SOURCE MATERIAL:
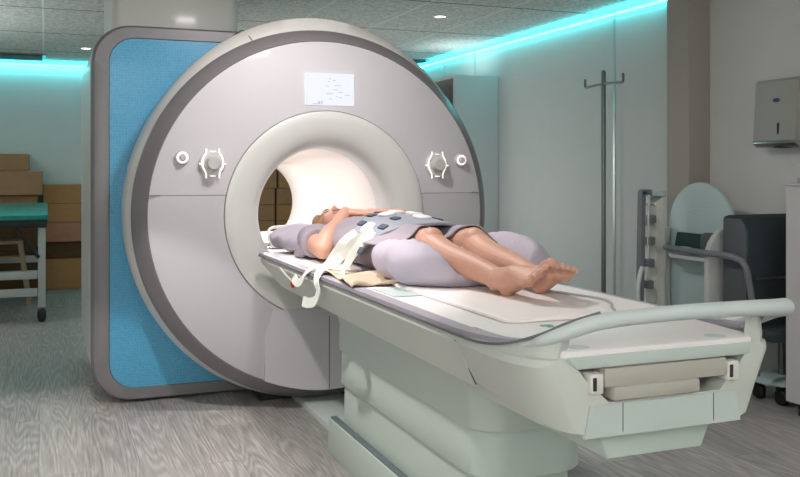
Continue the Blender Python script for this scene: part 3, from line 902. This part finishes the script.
def on_coil(bm, x, y, hx, hy, h, power=.55):
    n = coil_n(x, y); t = Vector((0, 1, 0)); t = (t-n*t.dot(n)).normalized(); s = t.cross(n)
    R = Matrix((s, t, n)).transposed()
    ellipsoid(bm, Vector((x, y, coil_surf(x, y)))+n*h*.25, (hx, hy, h), R, 20, power)
for x, y, _ in COILPADS:
    b = B(); on_coil(b, x, y, .030, .047, .010, .7); obj('white_pad', b, 'coilpad', Cn, 180)
for x, y, _ in COILDK:
    b = B(); on_coil(b, x, y, .014, .032, .005, .3); obj('dark_patch', b, 'coildark', Cn, 60)
# straps that hang over the near edge
def strap(pts, w=.036):
    b = B(); ribbon(b, [p for p, s in pts], w, .0035, [s for p, s in pts]); obj('strap', b, 'strap', Cn, 60)
Y_ = (0, 1, 0)
strap([((-.165, -1.24, .952), (-.3, .8, .3)), ((-.208, -1.19, .918), (-.5, .5, .6)), ((-.240, -1.14, .872), (-.5, .5, .6)), ((-.285, -1.12, .826), (-.4, .6, .6)), ((-.345, -1.155, .803), (-.1, 1, .2)), ((-.374, -1.20, .772), (.1, 1, .2)), ((-.380, -1.235, .735), (.0, 1, .2)), ((-.386, -1.215, .700), (.05, .8, .6)), ((-.392, -1.15, .684), (.1, .5, .9)), ((-.40, -1.10, .684), (.1, .4, .9))], .038)
strap([((-.175, -1.06, .938), (-.3, .8, .3)), ((-.220, -1.04, .897), (-.5, .5, .6)), ((-.252, -1.02, .845), (-.5, .5, .6)), ((-.283, -1.01, .802), (-.3, .7, .5)), ((-.328, -1.03, .801), (.2, .9, .1)), ((-.368, -1.04, .785), (.3, .8, .3)), ((-.378, -1.00, .748), (.1, .7, .7)), ((-.385, -.955, .738), (.1, .4, .9)), ((-.39, -.925, .755), (.1, .4, .9))], .034)
strap([((-.195, -1.215, .925), (-.4, .7, .4)), ((-.232, -1.20, .87), (-.5, .5, .6)), ((-.256, -1.19, .823), (-.3, .8, .4)), ((-.275, -1.20, .797), (.4, .9, 0)), ((-.30, -1.23, .797), (.5, .8, 0))], .034)
strap([((-.205, -1.10, .91), (-.4, .7, .4)), ((-.238, -1.085, .855), (-.5, .5, .6)), ((-.256, -1.07, .82), (-.3, .8, .4)), ((-.285, -1.08, .7945), (.5, .9, 0)), ((-.315, -1.11, .7915), (.5, .9, 0))], .026)

# towel under the near side, and a small aqua sheet
b = B(); gr = []
for i in range(25):
    v = i/24; row = []
    for j in range(29):
        u = j/28
        x = -.345+.20*v+.02*math.sin(u*5); y = -1.10-.47*u+.03*math.sin(v*4)
        f = max(0, math.sin(u*PI))**.5
        z = .792+.022*f*(.5+.5*math.sin(u*8+v*4+1))+.028*max(0, u-.55)*2*(.5+.5*math.sin(u*34+v*6))*math.sin(v*PI)**.5
        row.append((x, y, z))
    gr.append(row)
sheet(b, gr, .004); o = obj('towel', b, 'towel', None, 180); tag(o, 'crumpled beige towel on the near edge of the table beside the knee pillow', 'towel')
b = B(); box(b, -.30, -.19, -1.80, -1.60, .7852, .7885, .001, 1); o = obj('cloth', b, 'aqua', None); tag(o, 'flat pale aqua cloth on the table beside the towel', 'cloth')
b = B(); tube(b, [(.16, -1.95, .802), (.20, -2.08, .802), (.215, -2.16, .802), (.19, -2.24, .802), (.145, -2.31, .802), (.12, -2.36, .801), (.11, -2.40, .7895), (.115, -2.43, .7895)], .0035, 8)
o = obj('cable', b, 'cable', None); tag(o, 'thin grey cable curling on the table beside the feet', 'cable')

# ------------------------------------------------------------------ cardboard boxes
def carton(x0, x1, y0, y1, z0, z1, m, label, group, tape=True):
    b = box(B(), x0, x1, y0, y1, z0, z1, .004, 1)
    o = obj('cardboard_box', b, m, None); tag(o, label, 'box', group)
    if tape:
        b = B(); zc = (z0+z1)/2; xc = (x0+x1)/2
        box(b, x0+.012, x1-.012, y0-.0012, y0+.001, zc-.002, zc+.002)
        obj('flap_seam', b, 'dark', o)
G1 = 'cardboard boxes stacked at the far left'
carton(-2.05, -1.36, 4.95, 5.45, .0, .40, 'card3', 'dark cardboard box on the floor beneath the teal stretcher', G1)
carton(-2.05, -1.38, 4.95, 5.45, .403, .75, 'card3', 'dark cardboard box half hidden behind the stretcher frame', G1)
carton(-2.05, -1.375, 4.98, 5.45, .753, .938, 'card1', 'brown cardboard box just above the stretcher top', G1)
carton(-2.10, -1.33, 4.90, 5.42, .941, 1.168, 'card1', 'wide brown cardboard box jutting out, second from the top of the left stack', G1, False)
carton(-2.10, -1.45, 5.00, 5.45, 1.171, 1.336, 'card1', 'topmost brown cardboard box of the left stack', G1, False)
carton(-1.33, -.62, 5.14, 5.48, .0, .30, 'card4', 'tan cardboard box on the floor at the bottom of the stack beside the scanner', G1, False)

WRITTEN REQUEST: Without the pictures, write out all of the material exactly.

SOLVED PROBLEM:
Continue the Blender Python script for this scene: part 3, from line 902. This part finishes the script.
def on_coil(bm, x, y, hx, hy, h, power=.55):
    n = coil_n(x, y); t = Vector((0, 1, 0)); t = (t-n*t.dot(n)).normalized(); s = t.cross(n)
    R = Matrix((s, t, n)).transposed()
    ellipsoid(bm, Vector((x, y, coil_surf(x, y)))+n*h*.25, (hx, hy, h), R, 20, power)
for x, y, _ in COILPADS:
    b = B(); on_coil(b, x, y, .030, .047, .010, .7); obj('white_pad', b, 'coilpad', Cn, 180)
for x, y, _ in COILDK:
    b = B(); on_coil(b, x, y, .014, .032, .005, .3); obj('dark_patch', b, 'coildark', Cn, 60)
# straps that hang over the near edge
def strap(pts, w=.036):
    b = B(); ribbon(b, [p for p, s in pts], w, .0035, [s for p, s in pts]); obj('strap', b, 'strap', Cn, 60)
Y_ = (0, 1, 0)
strap([((-.165, -1.24, .952), (-.3, .8, .3)), ((-.208, -1.19, .918), (-.5, .5, .6)), ((-.240, -1.14, .872), (-.5, .5, .6)), ((-.285, -1.12, .826), (-.4, .6, .6)), ((-.345, -1.155, .803), (-.1, 1, .2)), ((-.374, -1.20, .772), (.1, 1, .2)), ((-.380, -1.235, .735), (.0, 1, .2)), ((-.386, -1.215, .700), (.05, .8, .6)), ((-.392, -1.15, .684), (.1, .5, .9)), ((-.40, -1.10, .684), (.1, .4, .9))], .038)
strap([((-.175, -1.06, .938), (-.3, .8, .3)), ((-.220, -1.04, .897), (-.5, .5, .6)), ((-.252, -1.02, .845), (-.5, .5, .6)), ((-.283, -1.01, .802), (-.3, .7, .5)), ((-.328, -1.03, .801), (.2, .9, .1)), ((-.368, -1.04, .785), (.3, .8, .3)), ((-.378, -1.00, .748), (.1, .7, .7)), ((-.385, -.955, .738), (.1, .4, .9)), ((-.39, -.925, .755), (.1, .4, .9))], .034)
strap([((-.195, -1.215, .925), (-.4, .7, .4)), ((-.232, -1.20, .87), (-.5, .5, .6)), ((-.256, -1.19, .823), (-.3, .8, .4)), ((-.275, -1.20, .797), (.4, .9, 0)), ((-.30, -1.23, .797), (.5, .8, 0))], .034)
strap([((-.205, -1.10, .91), (-.4, .7, .4)), ((-.238, -1.085, .855), (-.5, .5, .6)), ((-.256, -1.07, .82), (-.3, .8, .4)), ((-.285, -1.08, .7945), (.5, .9, 0)), ((-.315, -1.11, .7915), (.5, .9, 0))], .026)

# towel under the near side, and a small aqua sheet
b = B(); gr = []
for i in range(25):
    v = i/24; row = []
    for j in range(29):
        u = j/28
        x = -.345+.20*v+.02*math.sin(u*5); y = -1.10-.47*u+.03*math.sin(v*4)
        f = max(0, math.sin(u*PI))**.5
        z = .792+.022*f*(.5+.5*math.sin(u*8+v*4+1))+.028*max(0, u-.55)*2*(.5+.5*math.sin(u*34+v*6))*math.sin(v*PI)**.5
        row.append((x, y, z))
    gr.append(row)
sheet(b, gr, .004); o = obj('towel', b, 'towel', None, 180); tag(o, 'crumpled beige towel on the near edge of the table beside the knee pillow', 'towel')
b = B(); box(b, -.30, -.19, -1.80, -1.60, .7852, .7885, .001, 1); o = obj('cloth', b, 'aqua', None); tag(o, 'flat pale aqua cloth on the table beside the towel', 'cloth')
b = B(); tube(b, [(.16, -1.95, .802), (.20, -2.08, .802), (.215, -2.16, .802), (.19, -2.24, .802), (.145, -2.31, .802), (.12, -2.36, .801), (.11, -2.40, .7895), (.115, -2.43, .7895)], .0035, 8)
o = obj('cable', b, 'cable', None); tag(o, 'thin grey cable curling on the table beside the feet', 'cable')

# ------------------------------------------------------------------ cardboard boxes
def carton(x0, x1, y0, y1, z0, z1, m, label, group, tape=True):
    b = box(B(), x0, x1, y0, y1, z0, z1, .004, 1)
    o = obj('cardboard_box', b, m, None); tag(o, label, 'box', group)
    if tape:
        b = B(); zc = (z0+z1)/2; xc = (x0+x1)/2
        box(b, x0+.012, x1-.012, y0-.0012, y0+.001, zc-.002, zc+.002)
        obj('flap_seam', b, 'dark', o)
G1 = 'cardboard boxes stacked at the far left'
carton(-2.05, -1.36, 4.95, 5.45, .0, .40, 'card3', 'dark cardboard box on the floor beneath the teal stretcher', G1)
carton(-2.05, -1.38, 4.95, 5.45, .403, .75, 'card3', 'dark cardboard box half hidden behind the stretcher frame', G1)
carton(-2.05, -1.375, 4.98, 5.45, .753, .938, 'card1', 'brown cardboard box just above the stretcher top', G1)
carton(-2.10, -1.33, 4.90, 5.42, .941, 1.168, 'card1', 'wide brown cardboard box jutting out, second from the top of the left stack', G1, False)
carton(-2.10, -1.45, 5.00, 5.45, 1.171, 1.336, 'card1', 'topmost brown cardboard box of the left stack', G1, False)
carton(-1.33, -.62, 5.14, 5.48, .0, .30, 'card4', 'tan cardboard box on the floor at the bottom of the stack beside the scanner', G1, False)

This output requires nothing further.